This is series of
articles designed to help professing Christians to turn from their wicked ways
and get back to following New Testament ethics.
Compromise is increasing in the church.
Popular opinion among churchgoers is often in stark contrast to the very
words of Jesus on many issues.
Christians need to know the word of God and get back to using it as a
reference book when they are faced with important decisions.
RAD
is my acronym for remarriage after divorce. Last week I started a sub-series on this
topic. In review I wrote:
1. RAD is sin. It is
the moral equivalent of adultery.
2. There is only one exception given in the Bible. A divorced man can remarry without sinning only if the reason for the
divorce was his wife’s fornication
(i.e. it must be a sin of a sexual nature--the NIV incorrectly translates that
word as “marital unfaithfulness”).
These are the scriptures which form the basis for this
teaching:
Matthew 5:32, Matthew 19:9, Mark 10:12, Luke 16:18, Romans
7:2-3 and I Corinthians 7:10-11, 39.
Now for some very minor and common sense clarifications:
1. If you were divorced, you can become reunited with your
former spouse as long as neither of you married someone else since the
divorce occurred (Deuteronomy 24:4).
This does not count as RAD, but it is a reconciliation of an existent
marriage commitment. Some of the
passages above make this point very clear (especially I Corinthians
7:11).
2. If someone has already committed the sin of RAD, that marriage
is still a real marriage in the eyes of God.
Therefore, such a person should remain
in the same marital state that he or she is currently in. RAD is a sin, but you can’t undo it. If you go back to the one who you first
married (especially if you are a woman) you have only compounded your sin even
more (Deuteronomy 24:4).
3. There are no
exceptions for cases where the divorce was caused by physical abuse,
alcoholism, or any form of immorality except as mentioned in Matthew 19:9
(KJV). It doesn't matter whose “fault”
the divorce was, who left whom, how much time has passed since the divorce,
whether the ex-spouse has married someone else since, whether the divorcee
became a Christian before or after the marriage, or whether the divorcee became
a Christian before or after the divorce.
None of these things are in the Bible.
Just because there may be justifiable reasons for a divorce, that doesn't mean that a RAD isn't a sin in that case. Again, Matthew 19:9 has the only exception.
4. If you reverse the
genders in Matthew 19:9, the statement is no longer necessarily true. It only permits a divorced man to remarry in
this special case. There are no
exceptions at all for divorced women.
5. Deuteronomy 24:2
says, “And when she is departed out of his house, she may go and be another man's wife.” But this does not mean that RAD is not a
sin. Jesus explains why the Law of Moses
was permissive of something that God hates (Matthew 19:4-9).
6. The Greek word
used in Matthew 19:9 to describe the exceptional case is pornea which means fornication.

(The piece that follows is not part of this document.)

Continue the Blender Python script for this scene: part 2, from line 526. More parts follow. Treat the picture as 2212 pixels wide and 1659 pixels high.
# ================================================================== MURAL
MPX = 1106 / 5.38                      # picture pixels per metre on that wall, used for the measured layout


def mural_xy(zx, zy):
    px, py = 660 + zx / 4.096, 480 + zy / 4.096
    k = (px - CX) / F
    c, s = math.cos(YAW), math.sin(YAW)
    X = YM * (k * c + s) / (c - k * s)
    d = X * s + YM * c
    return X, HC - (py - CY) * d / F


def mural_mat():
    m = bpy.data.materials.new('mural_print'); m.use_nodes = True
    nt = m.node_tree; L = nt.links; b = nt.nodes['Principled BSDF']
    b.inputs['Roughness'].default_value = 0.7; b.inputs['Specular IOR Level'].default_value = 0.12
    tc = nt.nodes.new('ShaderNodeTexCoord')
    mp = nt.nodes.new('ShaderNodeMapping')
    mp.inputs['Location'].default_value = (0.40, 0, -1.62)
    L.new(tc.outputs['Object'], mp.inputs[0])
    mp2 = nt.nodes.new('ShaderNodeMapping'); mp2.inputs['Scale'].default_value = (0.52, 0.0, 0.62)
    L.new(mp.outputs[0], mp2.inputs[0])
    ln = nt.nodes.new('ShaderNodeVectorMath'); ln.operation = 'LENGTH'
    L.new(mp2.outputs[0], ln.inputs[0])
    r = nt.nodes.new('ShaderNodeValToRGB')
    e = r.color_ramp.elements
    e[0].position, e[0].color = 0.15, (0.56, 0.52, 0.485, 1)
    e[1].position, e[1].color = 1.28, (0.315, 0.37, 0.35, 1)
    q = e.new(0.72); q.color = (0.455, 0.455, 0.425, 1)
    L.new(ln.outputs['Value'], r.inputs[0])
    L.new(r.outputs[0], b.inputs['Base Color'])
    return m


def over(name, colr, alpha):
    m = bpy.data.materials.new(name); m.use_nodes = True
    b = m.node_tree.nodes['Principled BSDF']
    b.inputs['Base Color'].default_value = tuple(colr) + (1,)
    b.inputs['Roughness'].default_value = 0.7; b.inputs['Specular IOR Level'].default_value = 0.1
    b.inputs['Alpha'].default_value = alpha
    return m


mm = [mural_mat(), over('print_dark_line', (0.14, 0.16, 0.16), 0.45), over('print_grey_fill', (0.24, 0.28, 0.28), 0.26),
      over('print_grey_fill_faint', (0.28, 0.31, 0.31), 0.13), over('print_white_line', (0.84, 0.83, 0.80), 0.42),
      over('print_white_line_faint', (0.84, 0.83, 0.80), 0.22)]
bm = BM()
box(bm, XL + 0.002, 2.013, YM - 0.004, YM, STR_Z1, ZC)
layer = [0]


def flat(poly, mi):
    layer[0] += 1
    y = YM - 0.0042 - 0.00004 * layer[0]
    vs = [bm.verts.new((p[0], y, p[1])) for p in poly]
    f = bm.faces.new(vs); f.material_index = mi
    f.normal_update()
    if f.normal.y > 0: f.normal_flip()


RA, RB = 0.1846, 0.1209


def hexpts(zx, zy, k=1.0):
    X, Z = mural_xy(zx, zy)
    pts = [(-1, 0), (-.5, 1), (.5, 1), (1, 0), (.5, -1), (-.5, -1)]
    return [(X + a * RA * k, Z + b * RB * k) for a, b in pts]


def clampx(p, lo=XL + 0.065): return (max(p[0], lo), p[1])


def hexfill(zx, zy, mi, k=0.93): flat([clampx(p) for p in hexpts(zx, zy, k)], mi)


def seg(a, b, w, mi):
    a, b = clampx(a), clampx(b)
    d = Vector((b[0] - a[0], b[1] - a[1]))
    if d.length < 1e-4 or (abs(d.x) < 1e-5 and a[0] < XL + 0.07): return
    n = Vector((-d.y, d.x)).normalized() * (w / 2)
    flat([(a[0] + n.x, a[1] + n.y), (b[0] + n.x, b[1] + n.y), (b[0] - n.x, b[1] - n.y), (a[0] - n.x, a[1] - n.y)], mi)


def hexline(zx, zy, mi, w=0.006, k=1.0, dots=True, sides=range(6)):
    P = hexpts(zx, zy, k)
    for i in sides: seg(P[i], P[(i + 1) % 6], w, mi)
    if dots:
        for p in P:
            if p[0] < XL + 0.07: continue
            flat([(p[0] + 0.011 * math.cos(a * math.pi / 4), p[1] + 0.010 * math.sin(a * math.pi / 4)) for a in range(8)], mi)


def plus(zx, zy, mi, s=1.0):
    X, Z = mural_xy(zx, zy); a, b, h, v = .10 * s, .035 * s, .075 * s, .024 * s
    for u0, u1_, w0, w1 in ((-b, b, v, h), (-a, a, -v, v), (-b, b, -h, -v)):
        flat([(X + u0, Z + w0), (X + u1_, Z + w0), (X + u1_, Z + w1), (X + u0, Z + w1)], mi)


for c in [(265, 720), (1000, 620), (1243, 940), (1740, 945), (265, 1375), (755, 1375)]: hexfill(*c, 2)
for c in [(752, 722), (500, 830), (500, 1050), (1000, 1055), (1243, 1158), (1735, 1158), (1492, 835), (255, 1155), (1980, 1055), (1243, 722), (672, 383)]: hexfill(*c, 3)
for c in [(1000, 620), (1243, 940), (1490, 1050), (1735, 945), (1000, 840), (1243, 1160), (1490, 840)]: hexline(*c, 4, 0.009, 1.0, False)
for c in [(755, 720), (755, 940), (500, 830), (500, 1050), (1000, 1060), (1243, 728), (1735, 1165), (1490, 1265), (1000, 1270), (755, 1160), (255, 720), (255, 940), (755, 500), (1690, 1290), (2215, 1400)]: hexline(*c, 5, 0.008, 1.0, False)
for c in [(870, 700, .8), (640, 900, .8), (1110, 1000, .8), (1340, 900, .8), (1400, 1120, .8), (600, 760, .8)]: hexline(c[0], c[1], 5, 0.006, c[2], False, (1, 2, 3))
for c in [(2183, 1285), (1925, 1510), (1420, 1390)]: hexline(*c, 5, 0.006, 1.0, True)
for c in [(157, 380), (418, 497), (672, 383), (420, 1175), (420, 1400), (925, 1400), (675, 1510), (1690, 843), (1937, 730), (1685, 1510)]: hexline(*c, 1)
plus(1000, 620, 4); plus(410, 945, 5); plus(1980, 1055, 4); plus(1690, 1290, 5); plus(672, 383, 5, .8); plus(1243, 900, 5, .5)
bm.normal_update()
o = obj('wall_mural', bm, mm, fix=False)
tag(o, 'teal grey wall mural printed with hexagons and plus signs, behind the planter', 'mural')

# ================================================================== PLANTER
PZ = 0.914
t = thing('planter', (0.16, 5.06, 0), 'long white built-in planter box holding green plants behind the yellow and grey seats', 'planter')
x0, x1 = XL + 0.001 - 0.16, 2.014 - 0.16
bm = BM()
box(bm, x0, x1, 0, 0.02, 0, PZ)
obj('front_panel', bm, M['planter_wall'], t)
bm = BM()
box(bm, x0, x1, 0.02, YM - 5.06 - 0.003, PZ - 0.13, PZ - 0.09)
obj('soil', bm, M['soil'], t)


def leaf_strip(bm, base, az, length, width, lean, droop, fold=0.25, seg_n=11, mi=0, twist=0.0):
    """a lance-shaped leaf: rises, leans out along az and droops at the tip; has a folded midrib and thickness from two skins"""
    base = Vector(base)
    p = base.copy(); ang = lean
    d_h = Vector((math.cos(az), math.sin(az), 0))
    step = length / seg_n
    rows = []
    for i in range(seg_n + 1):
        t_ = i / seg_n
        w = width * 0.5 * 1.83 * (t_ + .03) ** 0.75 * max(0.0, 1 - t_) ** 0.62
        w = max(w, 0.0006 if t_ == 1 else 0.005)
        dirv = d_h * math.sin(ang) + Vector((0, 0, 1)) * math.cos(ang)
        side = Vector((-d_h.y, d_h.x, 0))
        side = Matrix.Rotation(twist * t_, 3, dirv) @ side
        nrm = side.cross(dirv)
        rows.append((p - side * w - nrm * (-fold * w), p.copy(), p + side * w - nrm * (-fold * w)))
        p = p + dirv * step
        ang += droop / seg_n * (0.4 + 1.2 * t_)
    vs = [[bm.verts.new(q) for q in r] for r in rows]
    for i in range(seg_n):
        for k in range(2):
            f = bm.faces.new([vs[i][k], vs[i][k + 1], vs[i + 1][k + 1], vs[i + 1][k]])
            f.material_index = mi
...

Translations which use the word “immorality” or “marital unfaithfulness”
should not be taken as license to RAD in cases where the wife has committed
some sin other than a sexual sin. The
Greek word is slightly broader than the word for adultery, so it might include things like
flirting, pornography, and other sinful, sexual behaviors that fall short of
full blown adultery. But I do not
include sexual deprivation in the definition of fornication.
7. Some people believe that the exception mentioned in
Matthew 19:9 is talking about when a woman claims to be a virgin, but upon
marrying the woman, the husband finds that this is not true and divorces her as
a result. I would consider the woman’s
actions to be fornication and thus if the man remarried, it would be included
in the exception to the rule that RAD is sin.
But this is not all that Matthew 19:9 covers. If a woman commits adultery after her wedding
and before the divorce, this also makes it acceptable for her husband to divorce her and to marry
another woman.
From these passages I conclude that the promiscuous are married in God’s eyes. Therefore if such were to marry anyone else other than the one with whom the promiscuity occurred, this is also sin. The New Testament teaches that whatever is considered fornication is sin in Acts 15:29 and 21:25. These passages are talking about how the Gentiles are not to be required to obey the Law of Moses, but fornication is mentioned as an exception. Therefore one can conclude that any sexual behavior that was not permitted in under the Law, is also to be considered sinful for New Testament Christians. The Law of Moses is generally more strict than New Testament ethics, but on the issue of fornication it is more permissive.